Les appelants à l'inverse produisent un courriel du 22 juillet 2013 (pièce n°22), dans lequel un proche des vendeurs rappelle qu'il reste encore à cette date - soit deux ans et demi après l'expiration du délai de réalisation de la condition - de nombreux travaux à réaliser dans l'immeuble.

* restitution du dépôt de garantie

M. et Mme [F] soutiennent que la somme de 185 182 euros n'est pas un dépôt de garantie mais un acompte sur le prix de vente non restituable puisque la vente est parfaite, toutes les conditions suspensives ayant été réalisées.

La défaillance des conditions suspensives susvisées à la date fixée pour leur réalisation ayant entraîné la caducité du contrat de vente, qui est réputé ne jamais avoir existé, ils sont au contraire condamnés à restituer la somme de 185 182 euros à la société Luxury Home Solutions Inc. et M.[L] [M].

Cette somme produira des intérêts au taux légal à compter du 15 juin 2012, date à laquelle par lettre recommandée avec avis de réception, les conseils de la société Luxury Home Solutions Inc. les ont mis en demeure de rembourser le dépôt de garantie sous quinze jours à compter de la réception de la lettre (pièce n°24 des appelants) qui vaut donc mise en demeure au sens de l'ancien article 1153 du code civil ici applicable.

* application de la clause pénale

M. et Mme [F] font grief à la société Luxury Home Solutions Inc. d'avoir refusé de poursuivre la vente en invoquant sa caducité.
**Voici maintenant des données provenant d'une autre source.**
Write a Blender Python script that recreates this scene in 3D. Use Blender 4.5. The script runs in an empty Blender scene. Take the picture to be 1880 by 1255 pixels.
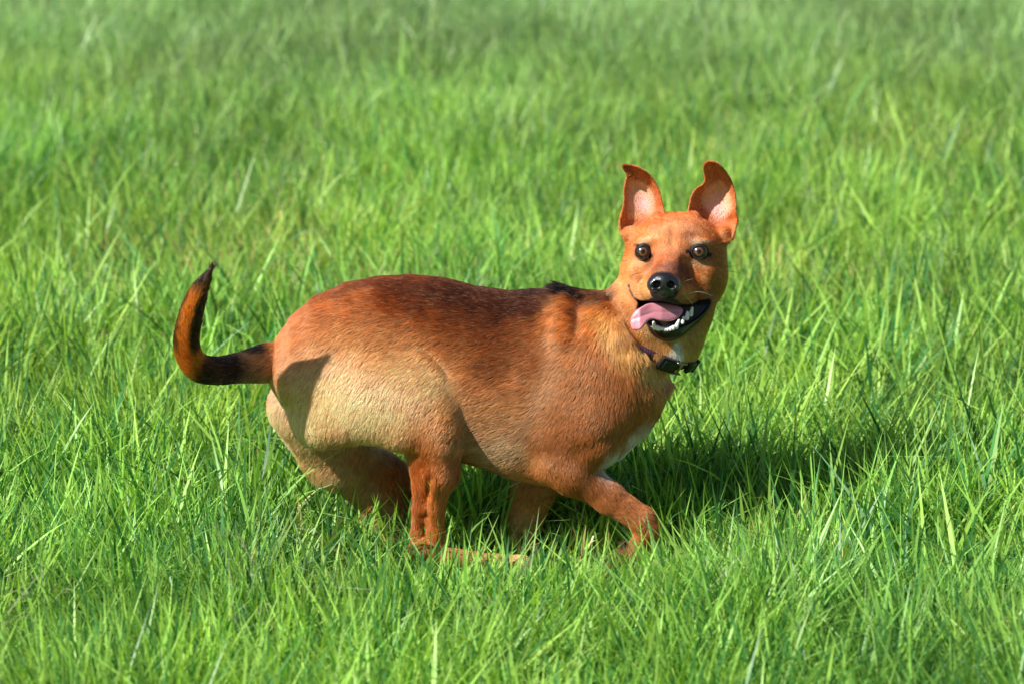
import bpy, math, os, sys
import numpy as np
from mathutils import Vector, Matrix, kdtree
DBG = ''          # 'clay' or 'low' for quick looks
rng = np.random.default_rng(7)
scene = bpy.context.scene

# ------------------------------------------------------------------ camera
S = 0.00075                      # metres per unit; one unit is one photograph pixel at the dog
PITCH = math.radians(14.0)
DIST = 5.0 / S
AIM = 425.0
FWD = np.array([0, math.cos(PITCH), -math.sin(PITCH)])
UPV = np.array([0, math.sin(PITCH), math.cos(PITCH)])
CAM = np.array([0, 0, AIM]) - FWD * DIST
F = DIST

cam_data = bpy.data.cameras.new('camera')
cam = bpy.data.objects.new('camera', cam_data)
scene.collection.objects.link(cam)
cam.location = Vector(CAM * S)
cam.rotation_euler = (math.pi / 2 - PITCH, 0, 0)
cam_data.sensor_width = 36.0
cam_data.lens = 36.0 * F / 1880.0
cam_data.clip_start = 0.1
cam_data.clip_end = 2000
cam_data.dof.use_dof = True
cam_data.dof.focus_distance = 4.93
cam_data.dof.aperture_fstop = 5.0
cam_data.dof.aperture_blades = 7
scene.camera = cam

# ------------------------------------------------------------------ world and sun
EL, AZ = math.radians(41), math.radians(32)
LIGHT = np.array([math.cos(EL) * math.cos(AZ), math.cos(EL) * math.sin(AZ), -math.sin(EL)])
world = bpy.data.worlds.new("World")
scene.world = world
world.use_nodes = True
wn = world.node_tree
wn.nodes.clear()
sky = wn.nodes.new('ShaderNodeTexSky')
sky.sky_type = 'NISHITA'
sky.sun_disc = False
sky.sun_elevation = EL
sky.sun_rotation = math.atan2(-LIGHT[0], -LIGHT[1]) % (2 * math.pi)
bg = wn.nodes.new('ShaderNodeBackground')
bg.inputs['Strength'].default_value = 0.05
wo = wn.nodes.new('ShaderNodeOutputWorld')
wn.links.new(sky.outputs[0], bg.inputs[0])
wn.links.new(bg.outputs[0], wo.inputs[0])
sun_d = bpy.data.lights.new('sun', 'SUN')
sun_d.energy = 5.0
sun_d.angle = math.radians(0.5)
sun_d.color = (1.0, 0.965, 0.90)
sun = bpy.data.objects.new('sun', sun_d)
sun.rotation_euler = Vector(LIGHT).to_track_quat('-Z', 'Y').to_euler()
sun.location = (-3, -2, 4)
scene.collection.objects.link(sun)
scene.view_settings.view_transform = 'Standard'
scene.view_settings.look = 'None'
scene.view_settings.gamma = 1.0
scene.view_settings.use_curve_mapping = False
scene.view_settings.exposure = 0.70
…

Ils soutiennent qu'elle a commis une faute contractuelle sanctionnée par l'application de la clause pénale figurant à la promesse de vente.

La promesse synallagmatique de vente du 30 janvier 2011 prévoit : «Clause pénale : au cas où, toutes les conditions relatives à l'exécution des présentes étant remplies, l'une des parties, après avoir été mise en demeure, ne régulariserait pas l'acte authentique'.elle devra verser à l'autre partie la somme de 185 182 euros à titre de clause pénale...».

Les conditions suspensives d'achèvement par les vendeurs des travaux de réhabilitation de l'immeuble et d'obtention du certificat de conformité avant fin 2011 n'ayant pas été réalisées, le refus de l'acquéreur de régulariser l'acte authentique n'est pas fautif.

La clause pénale destinée à sanctionner le refus d'une des parties de régulariser la vente en dépit de la réalisation de toutes les conditions convenues n'est donc pas applicable.

* dépens et article 700 du code de procédure civile

Il est équitable de condamner les intimés, qui succombent et doivent supporter les dépens, à payer à la société Luxury Home Solutions Inc. et à M. [L] [M] la somme de 4 000 euros sur le fondement de l'article 700 du code de procédure civile.

PAR CES MOTIFS

La cour,

Infirme le jugement en toutes ses dispositions,

Statuant à nouveau,

Condamne M. [J] [F] et Mme [D] [T] épouse [F] à payer à la société Luxury Home Solutions Inc. et M. [L] [M] la somme de 185 182 euros avec intérêts au taux légal à compter de la mise en demeure du 15 juin 2012,

Les déboute de toutes leurs demandes,

Y ajoutant

Les condamne aux dépens,

Les condamne à payer à la société Luxury Home Solutions Inc. et M.[L] [M] la somme de 4 000 euros sur le fondement de l'article 700 du code de procédure civile.

Arrêt signé par la présidente et par la greffière.